*Exercise task:*
Nothing outside the lines from the one containing "Recreate this scene" down to the one containing "bpy.data.objects.remove(o)" belongs in the copy; print that span exactly, both ends included, with pictures removed.
──────── Rows ────────
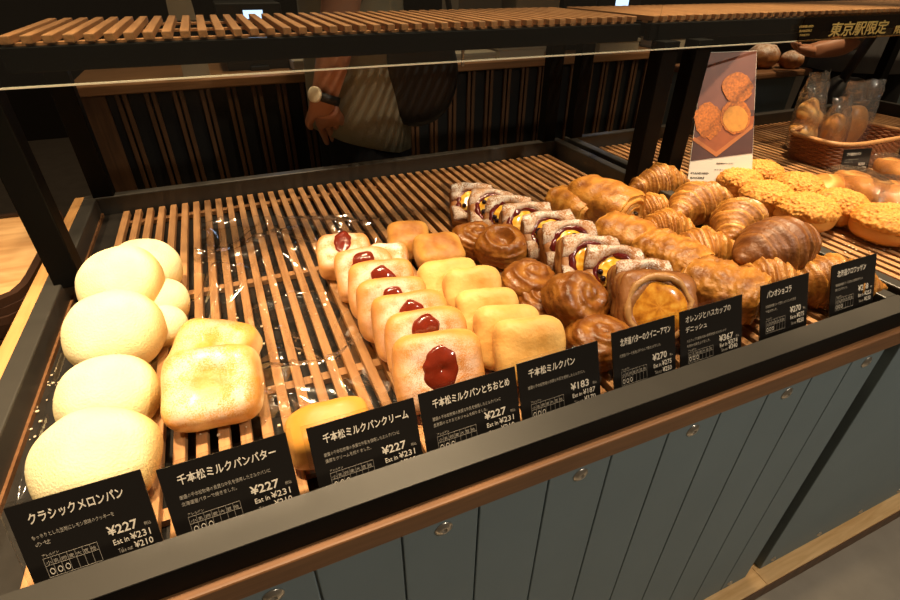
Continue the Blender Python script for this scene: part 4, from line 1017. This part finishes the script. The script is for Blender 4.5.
# black shoulder bag on the person's hip
bgc = aty(416, 66, 3.40); sb_ = empty('shoulder_bag', bgc, 'black slouching shoulder bag hanging at the hip of the person in olive', 'bag')
def pbag(v, d): 
    v = v+d*.010*nz(v*9); return v+Vector((0, 0, -.02*math.cos(v.x*14))), 0, 0
link('bag_body', blob('bag_body', .098, .045, .115, 3, 2.6, 5, pbag, .004, 16, 8), M['leather'], sb_)
mb = MB(); mb.tube([(-.09, 0, .09), (-.06, .02, .30), (.0, .05, .46), (.06, .03, .30), (.09, 0, .09)], .010, 10, False, 0, .5); mb.build('bag_strap', M['leather'], sb_, None, True)
mb = MB(); mb.box((.098, -.048, .0), (.104, -.040, .055), 0, None, .002); mb.build('zip_pull', M['steel'], sb_)
# person in grey at the far right
org2 = P(6.25, 3.62, -ZO); mi2 = (Matrix.Translation(org2) @ R(0, 0, 150)).inverted()
e1 = loc(mi2, 850, 44, 3.30); w1 = loc(mi2, 812, 51, 3.40); t1 = loc(mi2, 790, 46, 3.5)
pq = figure('person in a dark grey jacket with one bare forearm reaching left, far right', org2, 150, [(e1, w1, t1), (Vector((-.27, .05, 1.03)), Vector((-.25, .12, .83)), Vector((-.24, .15, .67)))], M['jacket'], M['trousers'], 1.0)
bs = empty('sling_bag', P(5.35, 3.15, -.55), 'black sling bag with a wide strap across the grey jacket', 'bag')
inv = bs.matrix_world.inverted()
bs.location = aty(836, 108, 3.12); bpy.context.view_layer.update()
link('bag_body', blob('bag_body', .10, .05, .12, 3, 2.6, 4, pbag, .004, 16, 9), M['leather'], bs)
mb = MB(); mb.tube([(-.06, -.01, .06), (0, -.02, .22), (.08, .02, .42), (.12, .10, .52)], .018, 10, False, 0, .4); mb.build('bag_strap', M['leather'], bs, None, True)

# ------------------------------------------------------------------ light: warm ceiling spots over the counter
def spot(x, y, z, tx, ty, tz, power, size, col=(1, .70, .40), blend=.6, rad=.045):
    l = bpy.data.lights.new('ceiling_spot', 'SPOT'); l.energy = power; l.spot_size = math.radians(size); l.spot_blend = blend; l.color = col; l.shadow_soft_size = rad
    o = bpy.data.objects.new('ceiling_spot', l); C.objects.link(o); o.location = (x, y, z)
    o.rotation_euler = (Vector((tx, ty, tz))-Vector((x, y, z))).to_track_quat('-Z', 'Y').to_euler()
    return o
def U(x, y, z): return (x*S, y*S, (z+ZO)*S)
LIGHTS()
w = bpy.data.worlds.new('world'); sc.world = w; w.use_nodes = True
w.node_tree.nodes['Background'].inputs['Color'].default_value = (1, .72, .45, 1); w.node_tree.nodes['Background'].inputs['Strength'].default_value = AMB
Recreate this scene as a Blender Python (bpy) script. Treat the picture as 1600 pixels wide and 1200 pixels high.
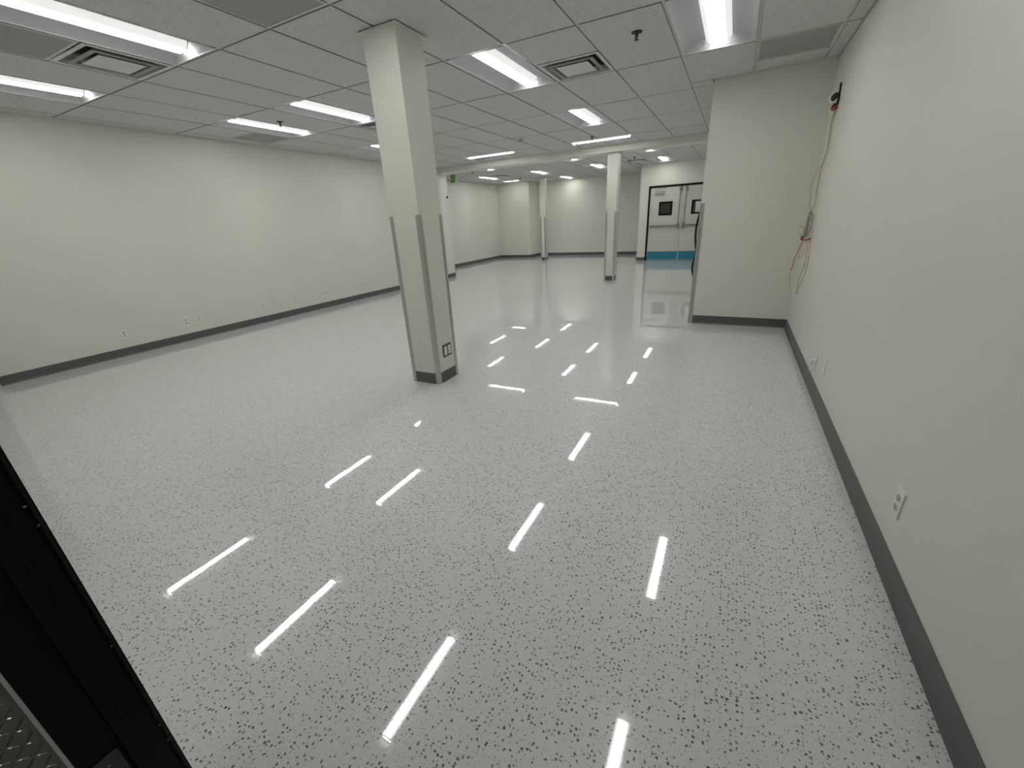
import bpy, bmesh, math, random
from mathutils import Vector, Matrix
random.seed(7)
SC = bpy.context.scene
C = SC.collection
for o in list(bpy.data.objects):
    bpy.data.objects.remove(o)

# ------------------------------------------------------------------ camera
CAM_H = 1.3953
YAW, PITCH, ROLL, FPX = -0.4912, 0.3804, -0.0558, 636.69
def cam_basis(a, b, c):
    f = Vector((math.sin(a)*math.cos(b), math.cos(a)*math.cos(b), -math.sin(b)))
    r = Vector((math.cos(a), -math.sin(a), 0)); u = r.cross(f)
    return r*math.cos(c)+u*math.sin(c), -r*math.sin(c)+u*math.cos(c), f
_r, _u, _f = cam_basis(YAW, PITCH, ROLL)
cd = bpy.data.cameras.new('camera'); cam = bpy.data.objects.new('camera', cd); C.objects.link(cam)
cd.sensor_width = 36; cd.sensor_fit = 'HORIZONTAL'; cd.lens = FPX*36/1600; cd.clip_start = 0.02; cd.clip_end = 100
m3 = Matrix((_r, _u, -_f)).transposed()
cam.matrix_world = Matrix.Translation((0, 0, CAM_H)) @ m3.to_4x4()
SC.camera = cam

# ------------------------------------------------------------------ world, exposure
w = bpy.data.worlds.new('world'); SC.world = w; w.use_nodes = True
w.node_tree.nodes['Background'].inputs[0].default_value = (0, 0, 0, 1)
w.node_tree.nodes['Background'].inputs[1].default_value = 0
SC.view_settings.view_transform = 'Standard'; SC.view_settings.look = 'None'
SC.view_settings.exposure = 0.0; SC.view_settings.gamma = 1; SC.view_settings.use_curve_mapping = False
LAMP = 29.0          # radiance of the bright band along each lamp lens

# ------------------------------------------------------------------ place dimensions (metres)
H = 2.7266           # ceiling
HB = 2.7266          # ceiling beyond the beam
T = 0.6096           # ceiling module
X0, Y0 = -4.2908, 2.4442
XL, XR = -6.954, 0.708
YN = 0.141           # room face of the near wall
YR = 5.87            # return wall face
XC = -0.40           # its free edge
BY0, BY1, BZ = 9.47, 9.86, 2.60   # beam
XBL = -8.42          # far left wall
YJ, XJ = 15.4, -7.06
YF = 16.22           # far wall
YD, XD = 13.93, -2.68  # wall of the double door
YLE = 9.95           # end of left wall
YLS = 1.06           # start of left wall

# ------------------------------------------------------------------ materials
def mat(name, col, rough=0.5, metal=0.0, spec=0.5, coat=0.0, coat_rough=0.05):
    m = bpy.data.materials.new(name); m.use_nodes = True
    b = m.node_tree.nodes['Principled BSDF']
    b.inputs['Base Color'].default_value = (*col, 1); b.inputs['Roughness'].default_value = rough
    b.inputs['Metallic'].default_value = metal; b.inputs['Specular IOR Level'].default_value = spec
    b.inputs['Coat Weight'].default_value = coat; b.inputs['Coat Roughness'].default_value = coat_rough
    return m
def N(m, t, **kw):
    n = m.node_tree.nodes.new(t)
    for k, v in kw.items(): setattr(n, k, v)
    return n
def L(m, a, b): m.node_tree.links.new(a, b)
def bsdf(m): return m.node_tree.nodes['Principled BSDF']
def objco(m):
    n = N(m, 'ShaderNodeTexCoord'); return n.outputs['Object']
def geoco(m):
    n = N(m, 'ShaderNodeNewGeometry'); return n.outputs['Position']
def noise(m, co, scale, detail=2, rough=0.5):
    n = N(m, 'ShaderNodeTexNoise'); n.inputs['Scale'].default_value = scale
    n.inputs['Detail'].default_value = detail; n.inputs['Roughness'].default_value = rough
    L(m, co, n.inputs['Vector']); return n.outputs['Fac']
def ramp(m, fac, stops):
    n = N(m, 'ShaderNodeValToRGB'); e = n.color_ramp.elements
    while len(e) < len(stops): e.new(0.5)
    for el, (p, c) in zip(e, stops):
        el.position = p; el.color = (*c, 1) if len(c) == 3 else c
    L(m, fac, n.inputs[0]); return n.outputs[0]
def bump(m, hgt, strength, dist, sock='Normal'):
    n = N(m, 'ShaderNodeBump'); n.inputs['Strength'].default_value = strength; n.inputs['Distance'].default_value = dist
    L(m, hgt, n.inputs['Height']); L(m, n.outputs[0], bsdf(m).inputs[sock]); return n
def math_(m, op, a, b=None):
    n = N(m, 'ShaderNodeMath', operation=op)
    for i, v in enumerate((a, b)):
        if v is None: continue
        if isinstance(v, (int, float)): n.inputs[i].default_value = v
        else: L(m, v, n.inputs[i])
    return n.outputs[0]

# wall paint: cream eggshell, faint roller texture
M_WALL = mat('wall_paint', (0.76, 0.755, 0.67), 0.42, spec=0.35)
co = geoco(M_WALL)
L(M_WALL, ramp(M_WALL, noise(M_WALL, co, 1.3, 3), [(0.3, (0.745, 0.74, 0.667)), (0.7, (0.775, 0.77, 0.697))]), bsdf(M_WALL).inputs['Base Color'])
bump(M_WALL, noise(M_WALL, co, 130, 3), 0.16, 0.004)
M_COL = M_WALL
# ceiling tiles: mineral fibre
M_TILE = mat('ceiling_tile_fibre', (0.6, 0.6, 0.57), 0.9, spec=0.1)
co = geoco(M_TILE)
L(M_TILE, ramp(M_TILE, noise(M_TILE, co, 75, 4, 0.65), [(0.33, (0.50, 0.50, 0.485)), (0.5, (0.66, 0.66, 0.645)), (0.75, (0.70, 0.70, 0.685))]), bsdf(M_TILE).inputs['Base Color'])
bump(M_TILE, noise(M_TILE, co, 90, 4, 0.65), 0.25, 0.006)
M_TEE = mat('ceiling_tee_white', (0.66, 0.66, 0.635), 0.5)
M_TILEEDGE = mat('ceiling_tile_edge_shade', (0.34, 0.335, 0.32), 0.9, spec=0.1)  # raw fibre edge, with the shade of the joints put into its colour
M_PLENUM = mat('plenum_dark', (0.05, 0.05, 0.05), 0.9)
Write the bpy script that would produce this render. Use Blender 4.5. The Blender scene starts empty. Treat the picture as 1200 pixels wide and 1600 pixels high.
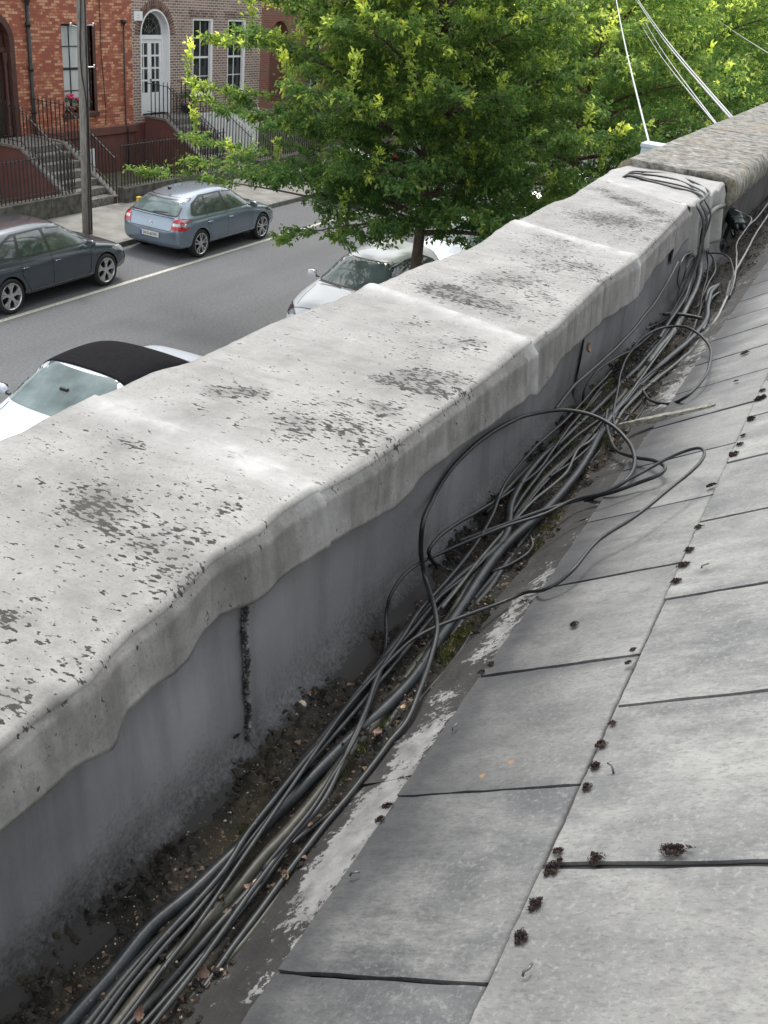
import bpy, bmesh, math, random
import numpy as np
from mathutils import Vector, Matrix
from mathutils.bvhtree import BVHTree

random.seed(7)
RNG = np.random.default_rng(7)
S = bpy.context.scene
COL = S.collection

# ------------------------------------------------------------------ camera
CAMZ = 6.24
FPX = 1520.0
_s, _vp = .115, (1440, 62)
_dy = np.array([_vp[0] - 600, -(_vp[1] - 800), -FPX], float); _dy /= np.linalg.norm(_dy)
_t = FPX * FPX / (-(_vp[1] - 800) + (_vp[0] - 600) * _s)
_dn = np.array([-_s * _t, -_t, -FPX]); _dn /= np.linalg.norm(_dn)
_Z = -_dn
R3 = np.array([np.cross(_dy, _Z), _dy, _Z])
cam_d = bpy.data.cameras.new('camera'); cam = bpy.data.objects.new('camera', cam_d); COL.objects.link(cam)
cam_d.sensor_fit = 'VERTICAL'; cam_d.sensor_height = 36.0; cam_d.lens = FPX * 36 / 1600
cam_d.clip_start = .05; cam_d.clip_end = 3000
cam.matrix_world = Matrix.Translation((0, 0, CAMZ)) @ Matrix([[float(v) for v in r] for r in R3]).to_4x4()
S.camera = cam

def at(u, v, z=None, x=None, y=None):
    """point of the world plane z / x / y = const seen at photo pixel (u, v)"""
    d = R3 @ np.array([u - 600, -(v - 800), -FPX], float)
    if z is not None: k = (z - CAMZ) / d[2]
    elif x is not None: k = x / d[0]
    else: k = y / d[1]
    return np.array([d[0] * k, d[1] * k, d[2] * k + CAMZ])

# ------------------------------------------------------------------ world, sun, exposure
SUN_EL, SUN_AZ = math.radians(58), math.radians(-28)     # azimuth from +Y towards +X
W = bpy.data.worlds.new('World'); S.world = W; W.use_nodes = True
nt = W.node_tree; nt.nodes.clear()
sky = nt.nodes.new('ShaderNodeTexSky'); sky.sky_type = 'NISHITA'; sky.sun_disc = False
sky.sun_elevation = SUN_EL; sky.sun_rotation = SUN_AZ; sky.dust_density = 3; sky.air_density = 1.0
hs = nt.nodes.new('ShaderNodeHueSaturation'); hs.inputs['Saturation'].default_value = .4
tc = nt.nodes.new('ShaderNodeTexCoord'); mp = nt.nodes.new('ShaderNodeMapping'); mp.inputs['Scale'].default_value = (1, 1, 2.6)
ns = nt.nodes.new('ShaderNodeTexNoise'); ns.inputs['Scale'].default_value = 2.4; ns.inputs['Detail'].default_value = 7
cr = nt.nodes.new('ShaderNodeValToRGB'); cr.color_ramp.elements[0].position = .38; cr.color_ramp.elements[1].position = .66
mx = nt.nodes.new('ShaderNodeMix'); mx.data_type = 'RGBA'
mx.inputs[7].default_value = (10.5, 10.7, 11.0, 1)
bg = nt.nodes.new('ShaderNodeBackground'); bg.inputs['Strength'].default_value = .15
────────
*Answer to the exercise:*
Recreate this scene as a Blender Python (bpy) script. Treat the picture as 1600 pixels wide and 1200 pixels high.
import bpy, bmesh, math, random
from mathutils import Vector, Matrix
random.seed(7)
SC = bpy.context.scene
C = SC.collection
for o in list(bpy.data.objects):
    bpy.data.objects.remove(o)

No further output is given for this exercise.